Hollywood in Italien – oder umgekehrt
Das Kino ist ein Vorbild, es liefert einen bestimmten Lebensstil. Der Archetypus des Hollywood-Mafioso kommt nicht aus Sizilien, sondern aus dem süditalienischen Kampanien, wie auch der reale Al Capone, der aus Castellammare di Stabia stammte. Brian De Palma widmete ihm den legendär gewordenen Kinofilm Scarface. Beim Howard-Hawks-Klassiker gleichen Titels aus den 1930ern erschien Capone noch höchstpersönlich am Set, um den Dreh wichtiger Szenen zu überwachen. Camorra-Killer räumen sogar ein, sich von Hollywood-Streifen inspirieren zu lassen, beispielsweise wenn es um das Ziehen einer Waffe oder eine bestimmte Art und Weise des Schießens geht.
Das Geschäft mit dem Müll
Auf Mülldeponien sammelt sich an, was vom Konsum übrig bleibt. Im Süden Italiens aber ist alles ein wenig anders. Auf Deponien lagern giftige Abfälle, illegal entsorgter Müll. Nirgendwo auf der Welt ist mehr illegaler Giftmüll zu finden als rund um Neapel. Auch im Müllgeschäft ist die Camorra europaweit führend. Es spülte in einem Zeitraum von vier Jahren geschätzte 44 Milliarden Euro in die Taschen der Clans. Ein Bericht des Innenministeriums aus dem Jahr 2002 bescheinigte den Verantwortlichen in den örtlichen Behörden einen Pakt mit gewissen Unternehmen und deren Managern mit dem Ziel, den Müllkreislauf unter ihre Kontrolle zu bringen. Die Verantwortlichen kennen keine Skrupel – schließlich leben sie meist gar nicht lange genug, um die Folgen kontaminierten Abfalls am eigenen Leib zu spüren.

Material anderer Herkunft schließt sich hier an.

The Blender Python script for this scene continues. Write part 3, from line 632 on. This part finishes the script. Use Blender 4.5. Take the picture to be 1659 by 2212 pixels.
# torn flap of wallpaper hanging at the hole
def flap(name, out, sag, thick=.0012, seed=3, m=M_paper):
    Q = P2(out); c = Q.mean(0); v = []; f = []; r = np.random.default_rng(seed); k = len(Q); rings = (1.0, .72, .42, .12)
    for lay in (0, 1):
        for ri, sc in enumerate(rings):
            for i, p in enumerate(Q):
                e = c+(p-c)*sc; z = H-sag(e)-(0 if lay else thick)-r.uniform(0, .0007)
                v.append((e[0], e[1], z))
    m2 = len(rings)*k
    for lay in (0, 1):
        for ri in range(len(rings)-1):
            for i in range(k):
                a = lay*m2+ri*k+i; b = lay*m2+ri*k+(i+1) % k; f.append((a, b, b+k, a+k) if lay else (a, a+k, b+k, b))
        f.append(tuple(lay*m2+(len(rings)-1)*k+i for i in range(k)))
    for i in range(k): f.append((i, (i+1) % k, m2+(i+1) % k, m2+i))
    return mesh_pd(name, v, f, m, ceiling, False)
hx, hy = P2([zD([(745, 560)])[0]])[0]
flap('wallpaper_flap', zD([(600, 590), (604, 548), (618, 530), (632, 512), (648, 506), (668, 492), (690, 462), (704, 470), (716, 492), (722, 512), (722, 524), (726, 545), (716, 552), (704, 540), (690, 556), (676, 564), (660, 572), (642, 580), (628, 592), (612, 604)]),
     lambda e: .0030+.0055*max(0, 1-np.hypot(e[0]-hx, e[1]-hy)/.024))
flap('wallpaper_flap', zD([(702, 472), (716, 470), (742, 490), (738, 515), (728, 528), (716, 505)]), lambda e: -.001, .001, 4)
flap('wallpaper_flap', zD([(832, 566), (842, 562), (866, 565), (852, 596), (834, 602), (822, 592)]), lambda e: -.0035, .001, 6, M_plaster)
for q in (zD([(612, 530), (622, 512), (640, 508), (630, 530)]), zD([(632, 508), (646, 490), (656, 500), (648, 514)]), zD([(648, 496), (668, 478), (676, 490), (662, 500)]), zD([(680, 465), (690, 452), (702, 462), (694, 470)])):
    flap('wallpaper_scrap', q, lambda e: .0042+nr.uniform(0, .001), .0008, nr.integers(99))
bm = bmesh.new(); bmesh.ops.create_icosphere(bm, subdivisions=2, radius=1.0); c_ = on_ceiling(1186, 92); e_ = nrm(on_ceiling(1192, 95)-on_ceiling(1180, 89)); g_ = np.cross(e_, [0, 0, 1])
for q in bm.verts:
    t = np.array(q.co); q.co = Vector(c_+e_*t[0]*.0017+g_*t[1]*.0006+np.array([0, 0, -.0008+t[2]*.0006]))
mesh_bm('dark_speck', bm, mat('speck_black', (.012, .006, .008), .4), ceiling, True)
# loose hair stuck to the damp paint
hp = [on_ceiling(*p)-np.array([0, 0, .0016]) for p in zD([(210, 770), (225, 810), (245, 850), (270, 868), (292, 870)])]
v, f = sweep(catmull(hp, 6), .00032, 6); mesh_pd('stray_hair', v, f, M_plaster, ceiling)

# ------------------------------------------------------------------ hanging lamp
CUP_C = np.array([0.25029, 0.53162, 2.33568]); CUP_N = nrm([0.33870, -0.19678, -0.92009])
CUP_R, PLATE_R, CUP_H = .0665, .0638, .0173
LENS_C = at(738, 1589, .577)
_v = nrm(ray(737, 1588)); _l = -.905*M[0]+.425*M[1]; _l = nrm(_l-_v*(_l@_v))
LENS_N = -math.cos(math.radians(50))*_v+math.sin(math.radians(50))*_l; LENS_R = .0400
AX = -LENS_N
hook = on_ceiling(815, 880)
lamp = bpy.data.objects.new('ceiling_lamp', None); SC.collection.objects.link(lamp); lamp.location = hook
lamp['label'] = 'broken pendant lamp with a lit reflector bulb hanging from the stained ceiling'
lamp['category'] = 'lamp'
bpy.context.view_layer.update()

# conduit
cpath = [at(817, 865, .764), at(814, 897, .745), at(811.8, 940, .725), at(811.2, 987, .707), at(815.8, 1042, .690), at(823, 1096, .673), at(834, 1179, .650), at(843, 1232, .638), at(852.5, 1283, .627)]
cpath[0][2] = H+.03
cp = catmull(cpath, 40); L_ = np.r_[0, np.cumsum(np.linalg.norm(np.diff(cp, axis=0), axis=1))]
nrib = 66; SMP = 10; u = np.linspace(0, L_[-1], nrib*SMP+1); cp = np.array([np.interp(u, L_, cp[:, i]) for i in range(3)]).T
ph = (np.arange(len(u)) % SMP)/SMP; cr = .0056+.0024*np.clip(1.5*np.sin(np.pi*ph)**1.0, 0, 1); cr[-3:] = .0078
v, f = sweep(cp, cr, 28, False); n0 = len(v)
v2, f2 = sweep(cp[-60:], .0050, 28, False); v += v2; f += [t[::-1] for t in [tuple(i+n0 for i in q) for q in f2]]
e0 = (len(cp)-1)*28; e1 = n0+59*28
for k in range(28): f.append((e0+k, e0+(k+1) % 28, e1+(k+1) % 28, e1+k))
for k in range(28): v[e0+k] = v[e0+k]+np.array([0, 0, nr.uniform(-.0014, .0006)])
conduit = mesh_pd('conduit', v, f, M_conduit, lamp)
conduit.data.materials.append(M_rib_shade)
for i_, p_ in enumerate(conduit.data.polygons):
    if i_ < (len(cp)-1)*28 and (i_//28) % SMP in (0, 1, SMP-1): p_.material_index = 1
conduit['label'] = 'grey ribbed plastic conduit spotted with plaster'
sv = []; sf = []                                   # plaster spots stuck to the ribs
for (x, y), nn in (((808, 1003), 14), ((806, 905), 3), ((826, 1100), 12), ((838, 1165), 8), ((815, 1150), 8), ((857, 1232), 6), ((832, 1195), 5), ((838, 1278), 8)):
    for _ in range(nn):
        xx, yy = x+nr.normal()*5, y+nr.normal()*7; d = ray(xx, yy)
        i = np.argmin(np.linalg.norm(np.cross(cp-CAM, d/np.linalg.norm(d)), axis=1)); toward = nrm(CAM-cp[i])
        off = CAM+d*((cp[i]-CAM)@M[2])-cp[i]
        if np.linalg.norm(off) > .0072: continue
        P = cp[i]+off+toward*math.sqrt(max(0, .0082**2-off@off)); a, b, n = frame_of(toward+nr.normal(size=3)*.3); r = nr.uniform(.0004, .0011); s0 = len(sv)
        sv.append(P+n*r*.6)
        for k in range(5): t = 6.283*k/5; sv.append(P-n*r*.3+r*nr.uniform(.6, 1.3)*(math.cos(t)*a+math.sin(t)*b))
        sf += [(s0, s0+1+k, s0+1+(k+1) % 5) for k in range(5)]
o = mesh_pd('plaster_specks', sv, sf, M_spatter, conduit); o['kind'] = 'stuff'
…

„Die Clans schaffen einfach alles von Nord nach Süd. Der Bischof von Nola nannte den Süden Italiens einmal die illegale Müllkippe des reichen, industrialisierten Nordens.“
Eine Gegend im Giftmüll ersticken zu lassen, ist einfach und billig, vor allem aber profitabel im gemeinsten Sinn. Egal ob nicht desinfizierte Feuchtabfälle, Knochen und Zähne oder bleihaltige alte Lire-Scheine – auf süditalienischen Äckern kommt alles wieder zutage. Während der Preis für regulär beseitigten Giftmüll zwischen 21 und 62 Cent pro Kilo schwankt, bieten Clans ihre Dienste schon für knapp zehn Cent an. Chemiefirmen, denen so eine Kostenersparnis von bis zu 80 % winkt, können oft nicht widerstehen. Ausgerechnet die Toskana, die den Umweltschutz auf ihre Fahne schreibt, spielt eine Schlüsselrolle in der illegalen Entsorgung: Ihr Abfall landet in Süditalien.